Ve geldik geçtiğimiz sezonun şampiyonu Manchester United'a... Son yıllarda her sezona 'Olağan şampiyon' olarak başlayan Kırmızı Şeytanlar'da bu kez biraz daha farklı bir hava hakim. Ligin ilk haftası Swansea'yi deplasmanda zorlanmadan 4-1 geçseler de, Chelsea ile 0-0 berabere kaldıkları mücadele, bu yıl üst düzey maçlarda epey zorlanacaklarını ortaya koydu.

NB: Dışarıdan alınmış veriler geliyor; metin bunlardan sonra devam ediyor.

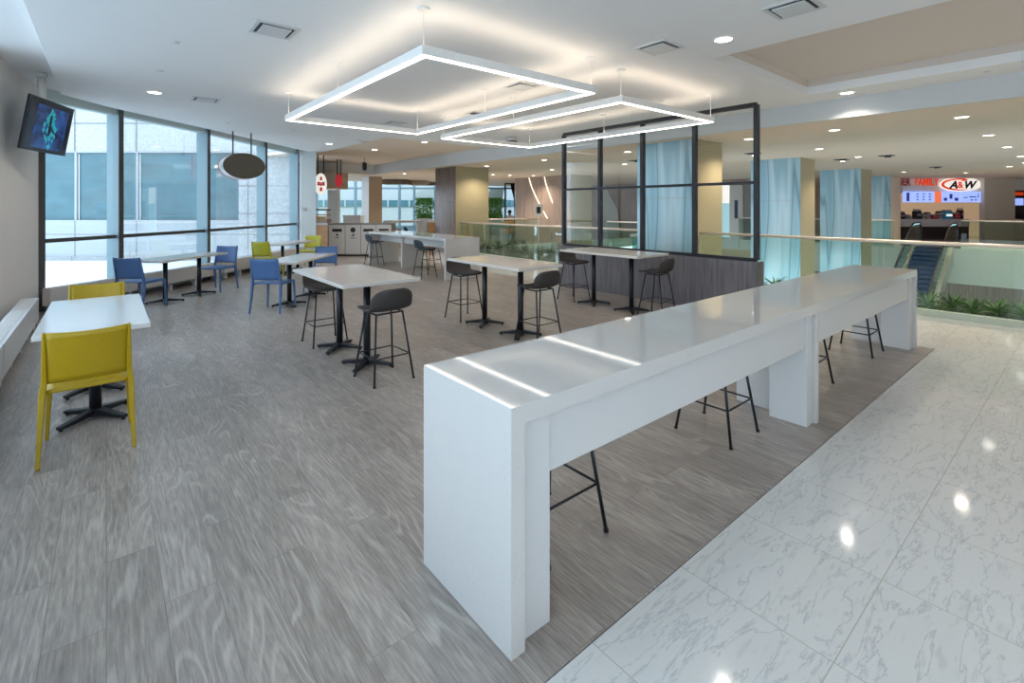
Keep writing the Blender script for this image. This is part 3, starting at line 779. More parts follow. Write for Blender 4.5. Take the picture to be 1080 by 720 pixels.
# ================================================================== CEILING FITTINGS
def rect_ring(mb, x0, x1, y0, y1, w, z0, z1):
    mb.box(x0, y0, z0, x1, y0 + w, z1); mb.box(x0, y1 - w, z0, x1, y1, z1)
    mb.box(x0, y0 + w, z0, x0 + w, y1 - w, z1); mb.box(x1 - w, y0 + w, z0, x1, y1 - w, z1)
def ring_light(label, x0, x1, y0, y1, Z):
    t = thing('ring_pendant_light', label, 'pendant light', ((x0 + x1) / 2, (y0 + y1) / 2, Z))
    a, b = (x1 - x0) / 2, (y1 - y0) / 2
    mb = MB(); rect_ring(mb, -a, a, -b, b, .075, -.03, .05); mb.build('frame', 'alu', t)
    mb = MB(); rect_ring(mb, -a + .016, a - .016, -b + .016, b - .016, .043, -.038, -.0302); mb.build('light_strip', 'led', t)
    mb = MB(); rect_ring(mb, -a + .012, a - .012, -b + .012, b - .012, .05, .0502, .0506); mb.build('uplight_strip', 'led_up', t)
    for sx in (-1, 1):
        for y in (-b + .05, 0, b - .05):
            x = sx * (a - .04)
            mb = MB(); mb.tube([(x, y, .05), (x, y, ZC - Z - .015)], .0035, 6)
            cb = mb.build('cable', 'alu', t)
            mb = MB(); mb.cyl(x, y, ZC - Z - .022, ZC - Z - .001, .055, 20); mb.build('ceiling_cap', 'alu', cb)
    return t
ring_light('left rectangular LED ring pendant over the front high table', 2.05, 4.28, 3.65, 7.78, 2.94)
ring_light('right rectangular LED ring pendant in front of the black screen', 4.86, 7.12, 3.74, 7.98, 2.94)

def downlight(x, y, z, label, group=None, rad=.085):
    t = thing('downlight', label, 'downlight', (x, y, z), 0, group)
    mb = MB(); mb.lathe([(rad + .016, -.001), (rad + .014, -.008), (rad, -.009), (rad - .004, -.002)], 24); mb.build('trim_ring', 'alu', t, smooth=True)
    mb = MB(); mb.cyl(0, 0, -.005, -.001, rad - .003, 24); mb.build('lens', 'dl', t)
    return t
def spot(x, y, z, power, col=(1, .88, .74), size=2.4, rad=.06):
    l = bpy.data.lights.new('downlight_lamp', 'SPOT'); l.energy = power; l.color = col; l.spot_size = size; l.spot_blend = .7; l.shadow_soft_size = rad
    o = bpy.data.objects.new('downlight_lamp', l); C.objects.link(o); o.location = (x, y, z - .03)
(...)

Arsenal’de sezon protestolarla başladı. Taraftarlar takımdan birçok oyuncunun ayrılmasına karşın Sanogo hariç transfer yapılmamasını kınadılar. Teknik Direktör Arsene Wenger’e ‘Para harca’ diye seslendiler. Arsenal ilk hafta Emirates’te Aston Villa’ya 3-1 yenilince hezeyan büyür gibi oldu. Ancak sonrasında İstanbul’da alınan Fenerbahçe galibiyeti ve ligin 2. haftasındaki Fulham deplasman galibiyetleri (1-3) olası bir taraftar isyanını bastırdı, Wenger de “Harcarız yaa.. Para dediğin nedir ki?” gibisinden şeyler söylemeye başladı.
HAFTANIN KARMASI (4-3-3)
Asmir Begovic (Stoke City)
Branislav Ivanovic (Chelsea)
Kolo Toure (Liverpool)
Ben Turner (Cardiff City)
Ashley Cole (Chelsea)
Aaaron Ramsey (Arsenal)
Aron Gunnarsson (Cardiff City)
Andros Townsend (Tottenham)
Daniel Sturridge (Liverpool)
Olivier Giroud (Arsenal)
Fraizer Campbell (Cardiff City)
HAFTANIN TAKIMI
Cardiff City
Championship’i geçen yıl zirvede bitirerek Premier Lig’e yükselen Cardiff City ilk hafta West Ham United’a boyun eğse de geride bıraktığımız haftada yıldızlar topluluğu Manchester City’yi 3-2 mağlup ederek bu sezon kolay lokma olmayacağı mesajı verdi.
HAFTANIN YILDIZLARI
Fraizer Campbell-Daniel Sturridge
Cardiff City’nin, (diğer City) Manchester’ı mağlup ettiği karşılaşmada Joe Hart’ı iki kez avlayan Campbell galibiyetin mimarı olmasa da; ana taşıyıcı unsurlarından oldu. Liverpool Aston Villa’yı deplasmanda 1-0 mağlup ederken Sturridge (tıpkı bir önceki hafta olduğu gibi) perdeyi hem açan hem de kapatan isimdi.
HAFTANIN GOLÜ
Edin Dzeko
Cardiff City - M. City maçında Edin Dzeko’nun ceza sahası dışından Cardiff ağlarına gönderdiği düzgün vuruş.
HAFTANIN RÜKÜŞÜ
Vincent Tan
Cardiff City’nin Malezyalı sahibi Vincent Tan takım elbise ile takım formasını harmanlayan konsepti ile haftanın rüküşü olmayı hak etti.